Daniel Tainow, education director at the Lower East Side Ecology Center, said, “We’re glad to be a part of the process for the Blueway plan.”
He alluded to “swimming as a possibility,” referring to future ideas for wading pools with water captured and filtered from the F.D.R. Drive’s runoff.
The planning for the East River Blueway was initiated in 2010, before the devastation of Superstorm Sandy showed how vulnerable waterfront areas like those along the Lower East Side, East Village and South Street Seaport are to storm surges and flooding.
“A lot of what we talked about is relevant,” Stringer noted. “Storm mitigation is very relevant. We have to look at this from a city perspective.”
The $7 million in combined funding, which Stringer dubbed a “down payment,” will almost cover the cost of the whole beach. The remainder of the Blueway project has not been funded.
New York received $15 billion in federal money for post-Sandy recovery and rebuilding. But the elected officials are hoping more government funds can be found to pay for the full East River Blueway.
“We are going to the state and federal government,” Stringer said. “We feel aggressive about getting funding for this plan. We were all here [during Sandy].”
“We want to get any bit of money we can,” Quinn added.
Asked by a reporter about the project’s future in a post-Bloomberg administration, Quinn replied quickly, “We’re good.”
She, of course, is running for mayor, and Stringer for city comptroller.

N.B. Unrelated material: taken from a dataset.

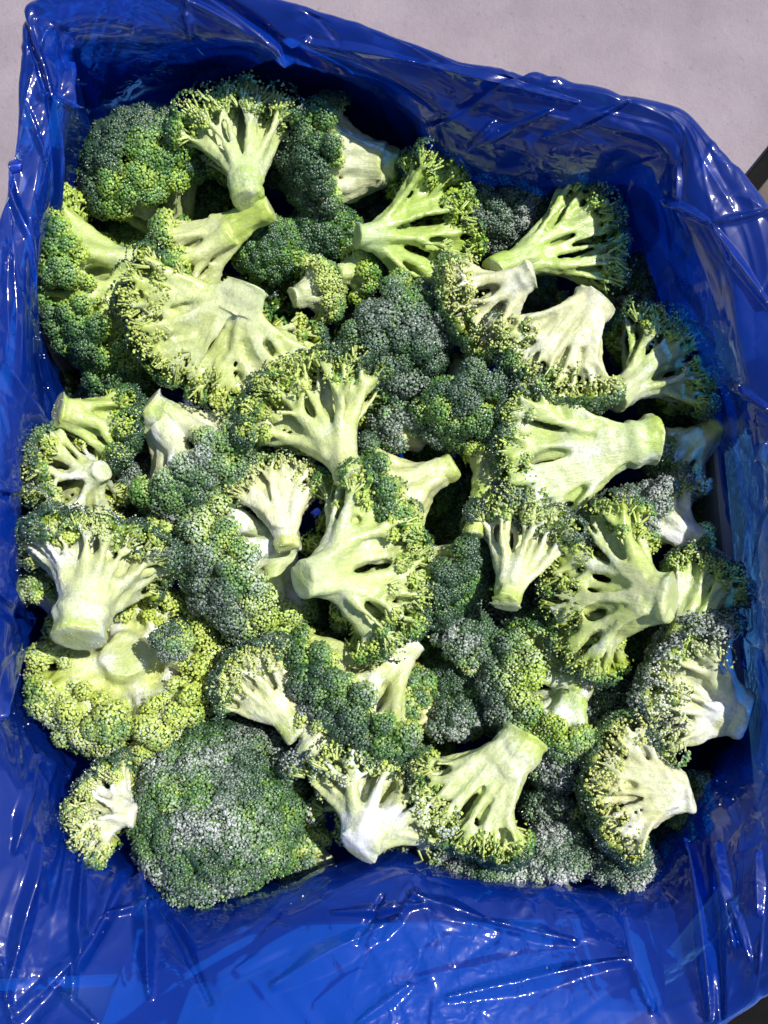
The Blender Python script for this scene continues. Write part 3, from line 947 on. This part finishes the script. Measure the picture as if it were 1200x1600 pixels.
def fl(c, R, s, dz=0, **kw):
    kw.update(c=c, R=R, s=s, dz=dz, seed=kw.get('seed', 100 + len(SPECS) * 7))
    SPECS.append(kw)


# --- top rows
fl((373, 205), 78, (392, 316), 11, z=4, dark=.46, yel=.2, frost=.3, cream=.5, rs=28, h0=.4, th=98, gap=.08, cut=.42,
   label='floret with its round cut stalk end facing out, at the back near the bag')
fl((235, 275), 108, (290, 400), -34, z=4, dark=.66, yel=.1, frost=.35, fy=.85, th=95, fan=0, pack=.64, lump=.025,
   label='large domed dark green floret in the back corner of the bag')
fl((150, 455), 124, (252, 408), 8, z=4, g=1.0, dark=.62, yel=.15, frost=.3, fx=1.12, fy=.6, rs=26, th=105,
   label='tall dark floret against the side of the bag with lime stalk pointing to the middle')
fl((300, 400), 66, (425, 325), 12, z=8, dark=.50, yel=.25, frost=.2, cream=.55, rs=24, h0=.5, th=88, gap=.1,
   label='small floret with long smooth pale stalk lying above the big yellow cut floret')
fl((425, 395), 62, (425, 420), -18, z=-6, dark=.62, yel=.15, frost=.2, th=95,
   label='small round green floret under the end of a long pale stalk')
fl((515, 258), 80, (628, 262), 2, z=4, dark=.80, yel=.12, frost=.3, cream=.9, fy=.8, rs=36, th=98,
   label='very dark floret with a thick icy white stalk at the back of the heap')
fl((508, 372), 60, (520, 400), -14, z=-14, dark=.78, yel=.2, frost=.2,
   label='shaded dark floret below the one with the icy white stalk')
fl((655, 368), 100, (556, 368), 10, z=0, dark=.45, yel=.12, frost=.15, cut=.22, rs=22, br=.62, h0=.3, th=95, gap=.18, cream=.05, np=6,
   label='open bright green floret showing glossy branching stems, near the bag fold')
fl((775, 338), 62, (760, 300), -12, z=-6, dark=.78, yel=.25, frost=.55, cream=.5,
   label='round frosty grey green floret behind the open branching one')
fl((905, 372), 90, (768, 425), 6, z=2, g=1.0, dark=.52, yel=.1, frost=.25, cut=.30, rs=25, br=.62, h0=.45, th=85, gap=.1, cream=.1, np=5,
   label='long floret with bright green forked stem reaching to the bag corner')
fl((760, 480), 76, (835, 425), 12, z=8, dark=.18, yel=.55, frost=.45, cream=.9, cut=.5, rs=27, th=95,
   label='yellowed cream floret with a rounded white stalk stub')
fl((872, 550), 88, (932, 462), 2, z=10, dark=.25, yel=.35, frost=.35, cream=.9, cut=.3, rs=40, br=.45, h0=.3, th=85, gap=.1,
   label='cream coloured cut floret with holes between pale branches')
fl((1035, 562), 88, (958, 625), 8, z=-4, g=1.0, dark=.48, yel=.08, frost=.35, cream=.2, cut=.32, rs=27, br=.6, h0=.4, th=95, gap=.15, np=6,
   label='wide floret with two frosted green branches beside the bag wall')
fl((868, 712), 118, (1030, 685), 0, z=8, g=1.0, dark=.45, yel=.2, frost=.45, cream=.45, cut=.12, rs=42, br=.5, h0=.5, th=98,
   label='large halved floret with a broad square cut stalk end')
fl((1058, 715), 56, (1128, 660), 10, z=-10, dark=.62, yel=.3, frost=.5, cream=.7, rs=22, th=95,
   label='small floret with pale bluish stalk pointing at the bag wall')
fl((1035, 808), 62, (1098, 852), 8, z=-6, dark=.78, yel=.25, frost=.6, cream=.7, rs=24, th=95,
   label='grey frosted floret with short white stalk near the bag wall')
# --- middle
fl((348, 530), 128, (390, 442), 8, z=12, g=1.0, fan=.35, dark=.35, yel=.42, frost=.3, cream=.35, cut=.06, rs=40, br=.42, h0=.4, th=122, fx=1.15, inn=.9,
   label='big halved yellow green floret fanning out from a broad pale stalk')
fl((622, 545), 86, (560, 520), -16, z=8, dark=.64, yel=.3, frost=.42, fy=.9, th=100,
   label='round floret half frosty dark green and half yellow')
fl((492, 640), 96, (548, 752), 16, z=0, dark=.58, yel=.2, frost=.3, cream=.4, rs=27, br=.62, h0=.5, th=100, gap=.1, np=6, cut=.45,
   label='floret with long pale forked stalk pointing down at the centre of the heap')
fl((732, 634), 74, (712, 560), -14, z=8, dark=.50, yel=.1, frost=.45, th=100,
   label='rounded mid green floret right of the centre, pale stump above it')
fl((622, 672), 48, (662, 700), -4, z=-10, dark=.75, yel=.4, frost=.45, cream=.6,
   label='tiny dark floret with a yellow edge in the centre of the heap')
fl((612, 775), 80, (712, 725), 4, z=4, dark=.74, yel=.3, frost=.3, cream=.6, rs=24, fy=.85,
   label='beady dark floret with torn cream branches on its far edge')
fl((768, 722), 40, (738, 838), 8, z=0, dark=.35, yel=.2, frost=.3, cream=.4, rs=18, h0=.55, th=80,
   label='slim upright floret sprig with pale stem and little crown')
fl((818, 838), 74, (790, 945), 14, z=0, dark=.58, yel=.25, frost=.4, cream=.8, rs=24, br=.7, h0=.3, th=88, np=4, cut=.5,
   label='floret with a forked waxy white stalk and dark frosty top')
fl((318, 722), 104, (228, 628), 12, z=6, fan=.15, dark=.74, yel=.15, frost=.5, cream=1.0, rs=34, th=108, fy=.85,
   label='dark floret with chunky ice white stalk below the big yellow one')
fl((170, 662), 58, (88, 640), 12, z=-4, dark=.5, yel=.1, frost=.25, cream=.15, rs=30, br=.5, h0=.3, th=85, gap=.15, cut=.6,
   label='small floret showing cut green stalk end beside the bag')
fl((118, 755), 82, (160, 735), 10, z=0, dark=.60, yel=.35, frost=.45, cream=.4, rs=20, fy=.75, cut=.62,
   label='broken small floret with mixed dark and yellow buds beside the bag')
fl((390, 885), 118, (462, 835), 6, z=4, dark=.68, yel=.15, frost=.55, cream=.4, rs=32, fy=.75, fx=1.1, th=110,
   label='large frosty floret with a square green stalk stub at its edge')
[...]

She vowed that people would soon be enjoying the beach, and joked that the only thing to worry about would be sunburn, adding that the sole requirement would be, “50 S.P.F. sunscreen for all.”
Quinn advocated for reclaiming the river for economic development, as well as the effective use of open space — and also for, well, fun.
“We’re a safer city and a more fun city,” she said. “Nothing says fun like Christine Quinn and Scott Stringer working together.”
No completion date for the beach project was given.